Entries with scene source code:
┌──
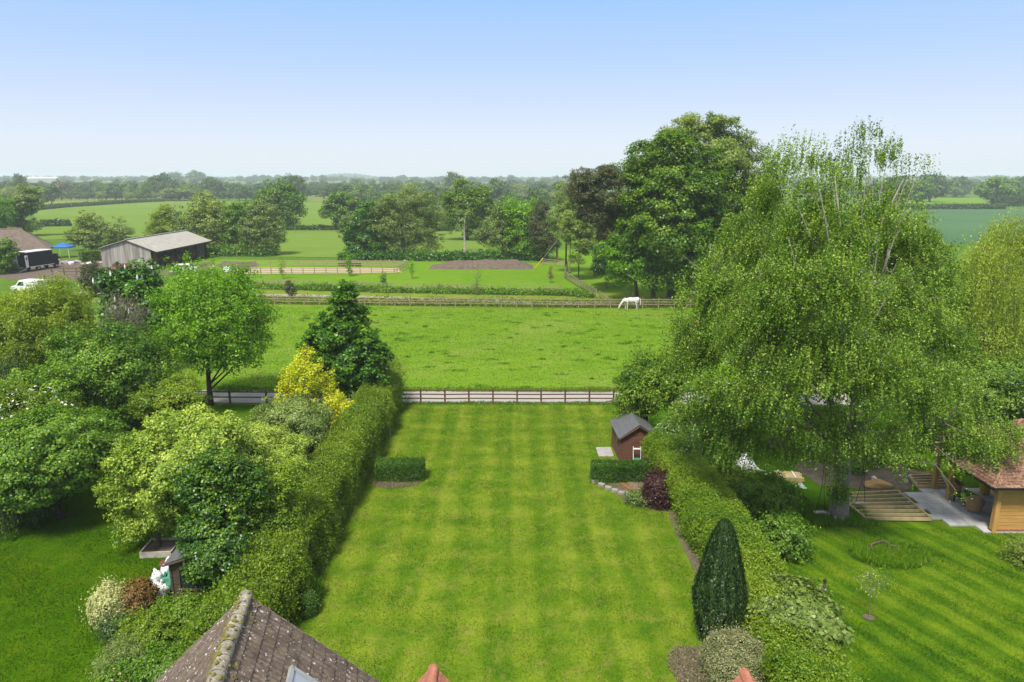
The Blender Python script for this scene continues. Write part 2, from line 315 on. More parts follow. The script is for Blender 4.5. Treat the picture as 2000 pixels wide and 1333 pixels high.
# ------------------------------------------------------------------ foliage
def unit(a): return a / np.maximum(np.linalg.norm(a, axis=1, keepdims=True), 1e-9)
def rdir(rng, n): return unit(rng.normal(size=(n, 3)))
def leaves(name, C, Nn, L, W, tint, mat, parent, rng, U=None, tri=False):
    n = len(C); Nn = unit(Nn)
    if U is None: U = rng.normal(size=(n, 3))
    U = U - Nn * np.sum(U * Nn, axis=1, keepdims=True); U = unit(U); V = np.cross(Nn, U)
    L = np.asarray(L).reshape(-1, 1) * np.ones((n, 1)); W = np.asarray(W).reshape(-1, 1) * np.ones((n, 1))
    k = 4; vv = np.empty((n, 4, 3), np.float32)
    fold = Nn * (L * .12)
    vv[:, 0] = C - U * L / 2; vv[:, 1] = C + V * W / 2 + U * L * .05 - fold; vv[:, 2] = C + U * L / 2; vv[:, 3] = C - V * W / 2 + U * L * .05 - fold
    me = bpy.data.meshes.new(name); me.vertices.add(n * k); me.vertices.foreach_set('co', vv.ravel())
    me.loops.add(n * k); me.loops.foreach_set('vertex_index', np.arange(n * k, dtype=np.int32))
    me.polygons.add(n); me.polygons.foreach_set('loop_start', np.arange(0, n * k, k, dtype=np.int32))
    at = me.attributes.new('tint', 'FLOAT', 'FACE'); at.data.foreach_set('value', np.clip(tint, 0, 1).astype(np.float32))
    me.materials.append(mat); me.update()
    o = bpy.data.objects.new(name, me); COL.objects.link(o)
    if parent: o.parent = parent
    return o

def lobes_auto(h, w, cb, kind, seed, n=9):
    rn = random.Random(seed); L = []; ch = h - cb; cz = cb + ch / 2
    if kind == 'cone':
        for i in range(n):
            t = i / (n - 1); z = cb + ch * (.12 + .80 * t); r = w / 2 * (1 - t) ** .8 * .62 + w * .05; a = i * 2.4; d = (w / 2) * (1 - t) ** .9 * .5
            L.append((math.cos(a) * d, math.sin(a) * d, z, r, r, max(r * .9, ch * .10), 1))
    elif kind == 'column':
        for i in range(n):
            t = i / (n - 1); z = cb + ch * (.08 + .84 * t); r = w * .36 * math.sin(math.pi * (.25 + .62 * t)) ** .7; a = i * 2.4
            L.append((math.cos(a) * w * .14, math.sin(a) * w * .14, z, r, r, ch * .16, 1))
    elif kind == 'vase':
        for i in range(n):
            a = i * 2.4 + rn.random(); t = (i + .5) / n; d = w / 2 * (.25 + .45 * t); z = cb + ch * (.25 + .55 * rn.random())
            L.append((math.cos(a) * d, math.sin(a) * d, z, w * .2, w * .2, ch * .27, 1))
        L.append((0, 0, cz + ch * .1, w * .28, w * .28, ch * .4, 1))
    else:                                                           # round
        L.append((0, 0, cz, w * .34, w * .34, ch * .38, .6))
        for i in range(n):
            a = i * 2.4 + rn.uniform(-.3, .3); s = (i + .5) / n * 1.75 - .8; c = math.sqrt(max(0, 1 - min(1, abs(s)) ** 2)) if kind != 'flat' else .9
            r = w * rn.uniform(.12, .27); s += rn.uniform(-.12, .12)
            d = (w / 2 - r * .9) * (c * .9 + .1); z = cz + s * (ch / 2 - r * .7)
            L.append((math.cos(a) * d, math.sin(a) * d, z, r, r, r * min(1.1, ch / w * .95), 1))
    return L

def crown_pts(lobes, nleaf, rc, rng, inner=.25, hang=0.0, up=.55, squash=.6, spread=1.0):
    lob = np.array(lobes, float); c = lob[:, :3]; r = lob[:, 3:6]; dens = lob[:, 6]
    area = (r[:, 0] * r[:, 1] + r[:, 1] * r[:, 2] + r[:, 0] * r[:, 2]) / 3 * 4 * math.pi; w = area * dens
    nc = max(6, int(w.sum() / (rc * rc * 1.15)))
    idx = rng.choice(len(lob), nc * 2, p=w / w.sum()); d = rdir(rng, nc * 2)
    fr = np.where(rng.random(nc * 2) < inner, rng.uniform(.3, .75, nc * 2), rng.uniform(.78, 1.08, nc * 2))
    sh = rng.random(nc * 2) < .16; fr = np.where(sh, rng.uniform(1.05, 1.38, nc * 2), fr); d[:, 2] = np.where(sh, np.abs(d[:, 2]) * .9 + .1, d[:, 2])
    cc = c[idx] + d * r[idx] * fr[:, None]
    depth = np.full(len(cc), 9.0)
    for i in range(len(lob)):
        q = np.linalg.norm((cc - c[i]) / r[i], axis=1); q[idx == i] = 9; depth = np.minimum(depth, q)
    keep = (depth > .68) | sh | (rng.random(len(cc)) < .12); cc = cc[keep][:nc]; idx = idx[keep][:nc]; sh = sh[keep][:nc]
    mid = (c * w[:, None]).sum(0) / w.sum()
    out = unit(cc - mid)
    csz = rc * rng.uniform(.5, 1.35, len(cc)) * np.where(sh, .6, 1) ; lt = rng.normal(0, .09, len(lob)); ct = rng.normal(.5, .13, len(cc)) + lt[idx]
    pw = csz ** 2 * np.clip(dens[idx], .25, 1); ci = rng.choice(len(cc), nleaf, p=pw / pw.sum())
    dd = rdir(rng, nleaf); rr = rng.random(nleaf) ** .45
    off = dd * (rr * csz[ci])[:, None] * np.array([1, 1, squash]) * spread
    pos = cc[ci] + off
    nor = dd * .55 + np.array([0, 0, up]) + out[ci] * .45 + rng.normal(size=(nleaf, 3)) * .45
    if hang > 0:
        dz = rng.random(nleaf) ** 1.2 * hang; st = rng.integers(0, 9, nleaf)
        rs = np.random.default_rng(7); tab = rs.normal(size=(len(cc), 9, 2)) * rc * .45
        pos[:, :2] = cc[ci][:, :2] + tab[ci, st] + rng.normal(size=(nleaf, 2)) * .05 * rc; stt = rs.normal(0, .2, (len(cc), 9))[ci, st]; pos[:, 2] = cc[ci][:, 2] + off[:, 2] * (.6 if hang < .7 else .25) - dz * (.6 + .5 * ct[ci]); pos[:, :2] += out[ci][:, :2] * (.45 * min(1.5, hang) * (1 - np.exp(-2.2 * dz / hang)))[:, None]
    tint = ct[ci] + rng.normal(0, .20, nleaf) + (stt if hang > 0 else 0)
    return pos, nor, tint, cc, ci

def limbs(mb, lobes, cc, h, cb, tr, rng, lean=(0, 0), twig=.5, top=None, wob=.25, tn=8, twr=.012, tmax=160):
    hh = (top if top else h * .8); n = 7; pts = []
    for i in range(n):
        t = i / (n - 1); pts.append(Vector((lean[0] * t * h + math.sin(t * 5 + tr * 90) * wob * t * .5, lean[1] * t * h + math.cos(t * 4.2) * wob * t * .4, hh * t)))
    rad = [tr * (1.35 if i == 0 else 1) * (1 - .82 * (i / (n - 1)) ** .9) for i in range(n)]
    pts.insert(1, pts[0].lerp(pts[1], .25)); rad.insert(1, tr * 1.05)
    mb.tube(pts, rad, tn)
    def at_(t):
        t = min(max(t, 0), .999) * (len(pts) - 1); i = int(t); return pts[i].lerp(pts[i + 1], t - i), rad[i] + (rad[i + 1] - rad[i]) * (t - i)
    ends = []
    for lb in lobes:
        c = Vector(lb[:3]); d = math.hypot(c.x, c.y); zs = max(cb * .9, c.z - max(d * .75, .12 * h)); t = min(.92, max(.12, zs / hh)); s, r0 = at_(t * .98)
        r1 = min(r0 * .5, .015 + .014 * (c - s).length ** .7 + tr * .07) * (.6 if lb[6] < .7 else 1)
        ln_ = (c - s).length; up_ = .16 if c.z < s.z + ln_ * .3 else .0; m1 = s.lerp(c, .4) + Vector((rng.normal() * .05 * ln_ ** .7, rng.normal() * .05 * ln_ ** .7, (up_ - .03) * ln_)); m2 = s.lerp(c, .75) + Vector((rng.normal() * .06 * ln_ ** .7, rng.normal() * .06 * ln_ ** .7, (up_ * .8 + .02) * ln_))
        mb.cur = 1 if s.z > h * .33 else 0
        mb.tube([s, m1, m2, c], [r1, r1 * .75, r1 * .5, r1 * .28], 5, cap=False); ends.append((s, m1, m2, c, r1))
    k = min(tmax, int(len(cc) * twig))
    if k and ends:
        E = np.array([[*q[1]] for q in ends] + [[*q[2]] for q in ends] + [[*q[3]] for q in ends]); rr = [q[4] * .6 for q in ends] + [q[4] * .45 for q in ends] + [q[4] * .3 for q in ends]
        for j in rng.choice(len(cc), k, replace=False):
            dist = np.linalg.norm(E - cc[j], axis=1) + np.where(E[:, 2] > cc[j][2], 1.0, 0); i = int(dist.argmin()); s = Vector(E[i]); e_ = Vector(cc[j])
            r0 = min(rr[i], twr * 2.6); m1 = s.lerp(e_, .5) + Vector((rng.normal() * .08, rng.normal() * .08, .05))
            mb.tube([s, m1, e_], [r0, r0 * .6, twr * .5], 4, cap=False)

def tree(name, label, cat, x, y, h, w, cb, kind='round', leaf='mid', bk='brown', ls=.11, nleaf=30000, rc=.55, tr=.16, seed=1, lobes=None,
         group=None, hang=0, inner=.25, up=.55, squash=.6, twig=.4, lean=(0, 0), n=9, aspect=.62, top=None, blossom=None, z=0.0, extra=None, wob=.25, twr=.012, tmax=160, shift=0):
    rng = np.random.default_rng(seed); o = empty(name, (x, y, z), 0, label, cat, group)
    L = lobes or [(q[0] + shift, *q[1:]) for q in lobes_auto(h, w, cb, kind, seed, n)]
    pos, nor, tint, cc, ci = crown_pts(L, nleaf, rc, rng, inner, hang, up, squash)
    ok = pos[:, 2] > .12; pos, nor, tint = pos[ok], nor[ok], tint[ok]
    U = None
    if hang: U = np.tile([0, 0, 1.0], (len(pos), 1)) + rng.normal(size=(len(pos), 3)) * (.35 if hang > .7 else .9); nor = rng.normal(size=(len(pos), 3)) + np.array([0, 0, .25])
    sz = ls * rng.uniform(.7, 1.25, len(pos))
    leaves('crown', pos, nor, sz, sz * aspect, tint, LM[leaf], o, rng, U)
    mb = MB(); limbs(mb, L, cc, h, cb, tr, rng, lean, twig, top, wob, twr=twr, tmax=tmax)
    if extra: extra(mb, rng)
    mb.build('trunk', [BK[q] for q in bk] if isinstance(bk, tuple) else [BK[bk], BK[bk]], o, smooth=True)
    if blossom:
        bmat, nb, bs = blossom; b, bn, bt, _, _ = crown_pts([(*q[:3], q[3] * 1.05, q[4] * 1.05, q[5] * 1.05, q[6]) for q in L], nb, rc * .5, rng, 0.0, 0, .8)
        leaves('blossom', b, bn, bs, bs, bt, LM[bmat], o, rng)
    return o

def px_tree(name, label, cat, pxb, pyb, pyt, wpx, pycb, **kw):
    """base pixel, top pixel, width in pixels and pixel row of the crown's underside -> real sizes"""
    x, y = G(pxb, pyb); h = P(pxb, pyt, y)[2]; cb = max(.05, P(pxb, pycb, y)[2]) if pycb < pyb else .1; w = wpx * mpp(y, h / 2)
    return tree(name, label, cat, x, y, h, w, cb, **kw)

def lobepx(Y, x0, items, dens=1.0):
    out = []
    for it in items:
        px, py, r, dy = it[:4]; d = it[4] if len(it) > 4 else dens; vr = it[5] if len(it) > 5 else 1.0
        p = P(px, py, Y + dy); m = mpp(Y + dy, p[2]) * r
        out.append((p[0] - x0, dy, p[2], m, m, m * vr, d))
    return out

_w = np.random.default_rng(5); WK = _w.normal(size=(14, 3)); WP = _w.uniform(0, 6.28, 14)
def wav(p, f):
    s = 0
    for i in range(14):
        s = s + np.sin(p @ (WK[i] * f * (1 + .35 * i)) + WP[i]) / (1 + .3 * i)
    return s / 4.2

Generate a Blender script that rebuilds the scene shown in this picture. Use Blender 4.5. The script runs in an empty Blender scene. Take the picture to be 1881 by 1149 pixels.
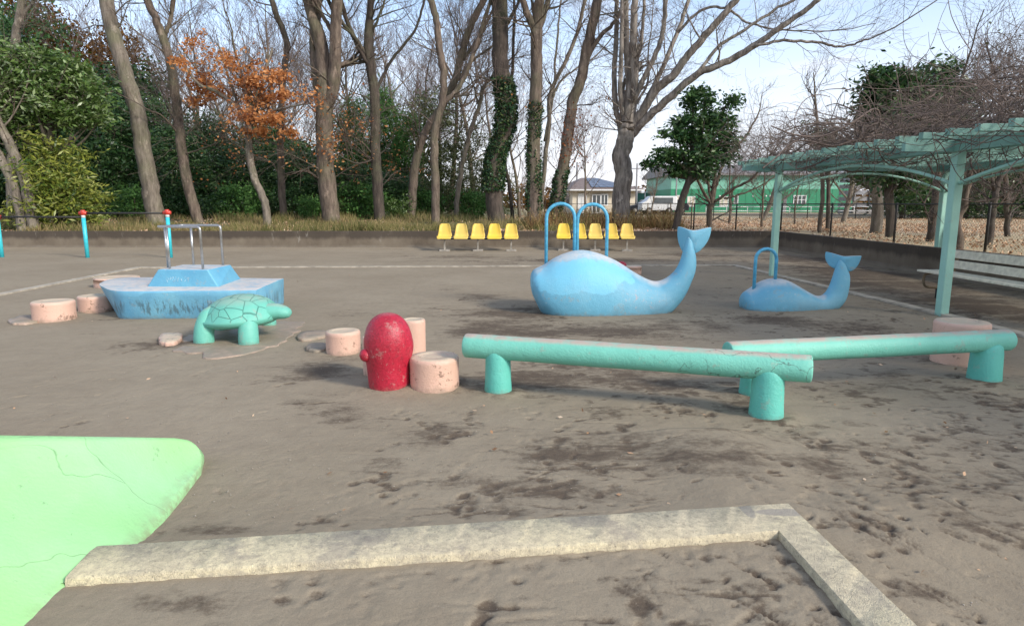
import bpy, math, random
import numpy as np
from mathutils import Vector, Matrix
R = math.radians
SC = bpy.context.scene
COL = SC.collection
# ---------------------------------------------------------------- camera
F = 1200.0; CX = 940.5; CY = 574.5; EYE = 1.45
PITCH = math.atan(199.5 / F)
cam_d = bpy.data.cameras.new('camera'); cam = bpy.data.objects.new('camera', cam_d); COL.objects.link(cam)
cam_d.sensor_width = 36; cam_d.lens = 36 * F / 1881
cam_d.clip_start = 0.05; cam_d.clip_end = 3000
cam.location = (0, 0, EYE); cam.rotation_euler = (math.pi / 2 - PITCH, 0, 0)
SC.camera = cam
SC.render.resolution_x = 1024; SC.render.resolution_y = 625; SC.render.resolution_percentage = 100
SC.view_settings.view_transform = 'Standard'; SC.view_settings.look = 'None'; SC.view_settings.gamma = 1
SC.view_settings.exposure = 1.08
# ---------------------------------------------------------------- sun and sky
SUN_EL = R(30); SUN_ROT = R(128)
ld = bpy.data.lights.new('sun', 'SUN'); ld.energy = 1.9; ld.angle = R(11); ld.color = (1.0, 0.93, 0.84)
sun = bpy.data.objects.new('sun', ld); COL.objects.link(sun)
tosun = Vector((math.sin(SUN_ROT) * math.cos(SUN_EL), math.cos(SUN_ROT) * math.cos(SUN_EL), math.sin(SUN_EL)))
sun.rotation_euler = tosun.to_track_quat('Z', 'Y').to_euler()
sun.location = tosun * 60
W = bpy.data.worlds.new('World'); SC.world = W; W.use_nodes = True
def build_world():
    nt = W.node_tree; nt.nodes.clear(); N = nt.nodes.new; L = nt.links.new
    out = N('ShaderNodeOutputWorld'); bg = N('ShaderNodeBackground'); bg.inputs['Strength'].default_value = 0.13
    sky = N('ShaderNodeTexSky'); sky.sky_type = 'NISHITA'; sky.sun_disc = False
    sky.sun_elevation = SUN_EL; sky.sun_rotation = SUN_ROT; sky.air_density = 1.0; sky.dust_density = 0.6; sky.ozone_density = 1.4
    tc = N('ShaderNodeTexCoord'); sp = N('ShaderNodeSeparateXYZ'); L(tc.outputs['Generated'], sp.inputs[0])
    zc = N('ShaderNodeMath'); zc.operation = 'MAXIMUM'; zc.inputs[1].default_value = 0.05; L(sp.outputs['Z'], zc.inputs[0])
    za = N('ShaderNodeMath'); za.operation = 'ADD'; za.inputs[1].default_value = 0.12; L(zc.outputs[0], za.inputs[0])
    dx = N('ShaderNodeMath'); dx.operation = 'DIVIDE'; L(sp.outputs['X'], dx.inputs[0]); L(za.outputs[0], dx.inputs[1])
    dy = N('ShaderNodeMath'); dy.operation = 'DIVIDE'; L(sp.outputs['Y'], dy.inputs[0]); L(za.outputs[0], dy.inputs[1])
    cb = N('ShaderNodeCombineXYZ'); L(dx.outputs[0], cb.inputs[0]); L(dy.outputs[0], cb.inputs[1]); cb.inputs[2].default_value = 3.3
    nz = N('ShaderNodeTexNoise'); nz.inputs['Scale'].default_value = 0.62; nz.inputs['Detail'].default_value = 8
    nz.inputs['Roughness'].default_value = 0.55; nz.inputs['Distortion'].default_value = 0.5
    L(cb.outputs[0], nz.inputs['Vector'])
    mr = N('ShaderNodeMapRange'); mr.inputs[1].default_value = 0.43; mr.inputs[2].default_value = 0.70; mr.clamp = True
    L(nz.outputs['Fac'], mr.inputs[0])
    # cloud sheet thickens to the horizon
    hz = N('ShaderNodeMapRange'); hz.interpolation_type = 'SMOOTHSTEP'
    hz.inputs[1].default_value = 0.03; hz.inputs[2].default_value = 0.36; hz.inputs[3].default_value = 0.95; hz.inputs[4].default_value = 0.02
    L(sp.outputs['Z'], hz.inputs[0])
    mx = N('ShaderNodeMath'); mx.operation = 'MAXIMUM'; L(mr.outputs[0], mx.inputs[0]); L(hz.outputs[0], mx.inputs[1])
    m2 = N('ShaderNodeMath'); m2.operation = 'MULTIPLY'; m2.inputs[1].default_value = 0.93; L(mx.outputs[0], m2.inputs[0])
    mix = N('ShaderNodeMix'); mix.data_type = 'RGBA'
    L(m2.outputs[0], mix.inputs[0]); L(sky.outputs[0], mix.inputs[6])
    mix.inputs[7].default_value = (3.95, 3.95, 4.35, 1)
    L(mix.outputs[2], bg.inputs['Color']); L(bg.outputs[0], out.inputs[0])
build_world()
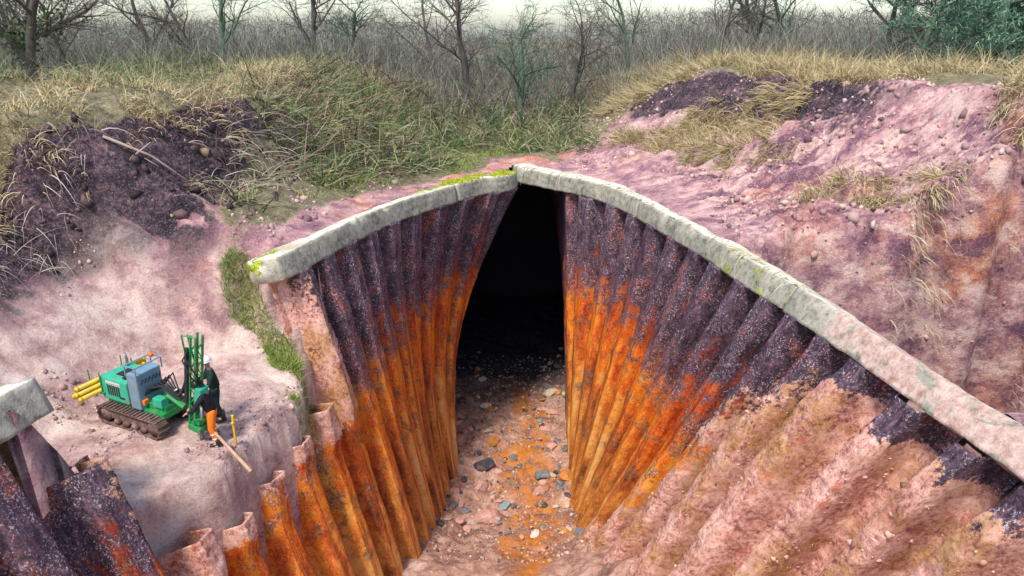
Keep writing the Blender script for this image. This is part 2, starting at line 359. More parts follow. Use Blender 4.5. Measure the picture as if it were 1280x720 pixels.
└──
**Written request**:
Reproduce each line of the entries in which the word "from" is found.

**Result**:
The Blender Python script for this scene continues. Write part 2, from line 315 on. More parts follow. The script is for Blender 4.5. Treat the picture as 2000 pixels wide and 1333 pixels high.
from mathutils import Vector, Matrix